2014: Groundhog Day comes to social justice. It’s fifty years after Freedom Summer, but it all looks so similar. Feds needing to step in behind racist police and court actions.

Also: These unindicted deaths? These are not a bug in the system. They are a feature. Even worse, these aren’t introduced by the code, they’re part of the language and the hardware.

Social justice *now*. End neo-fascism *now*. End death penalty culture *now*. End the mindless worship of police and military power *now*. End victim blaming *now*.

The world is not changed by superheroes. It’s changed by ordinary people choosing to step outside the machines of injustice they’ve been assigned to.

I wrote “End entitlement culture *now*.” but I took it out, realizing it would be misread by some.

The worst entitlement culture is the one that says that prosperity is a mark of moral goodness, and poverty a sign of disfavor of God for moral weakness.

The worst entitlement culture is the one that says white boys are destined for prosperity and power, and their “youthful transgressions” just a thing to be grown out of, while black boys are destined for criminality, and their“youthful transgressions” a sign of things to come, to be addressed harshly as a curb to the inevitable.

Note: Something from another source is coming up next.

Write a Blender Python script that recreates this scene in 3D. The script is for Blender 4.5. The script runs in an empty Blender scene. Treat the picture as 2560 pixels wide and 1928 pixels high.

The worst entitlement culture sees a young black man with a sword, a young black man with a BB gun, a black CHILD with a toy gun, and sees a threat to be gunned down…while cheering for open carry.

The worst entitlement culture sees black people treated badly and takes refuge in victim blaming—they must have *done* something to *deserve* that.

The worst entitlement culture says that the emotional discomfort of white people merits the death of black people.

The worst entitlement culture says that the emotional discomfort of black people…the expectations of servility and saintliness…are to be simply accepted and endured.

The worst entitlement culture looks on at hungry children and says, “well, you shouldn’t have had them, then” and “I earned my wealth.”

Wanting safety and warmth and health for one’s children, one’s elderly, one’s working poor? That’s not entitlement. That’s justice.

What do you take with you?

What do you take with you, if you have to make your life fit into a steamer trunk? A bindle? What you can carry in two hands?

What do you take with you when you have months and days to consider? What do you take with you when you have only hours, or seconds?

What do you take with you when you know you are returning? What do you take with you when you think you will never see this home again? 

What do you take with you when the other end will be familiar? What do you take with you when the other end is unimaginably different?

What do you take with you when you know you can buy whatever you need at the other end? What do you take with you when you have no portable wealth?

What do you take with you when you are taking little children? What do you take with you when you have life-altering illnesses?


I think about this often. About the similarities and differences between being a traveler and an immigrant. Between fleeing a fire and fleeing a marriage. Living out of a suitcase, a car, a backpack, a boat. About identities we carry with us in our minds, and those we prove with certified documents. About home as talismans and home as a palate. Home as a palette, too. And on a pallet.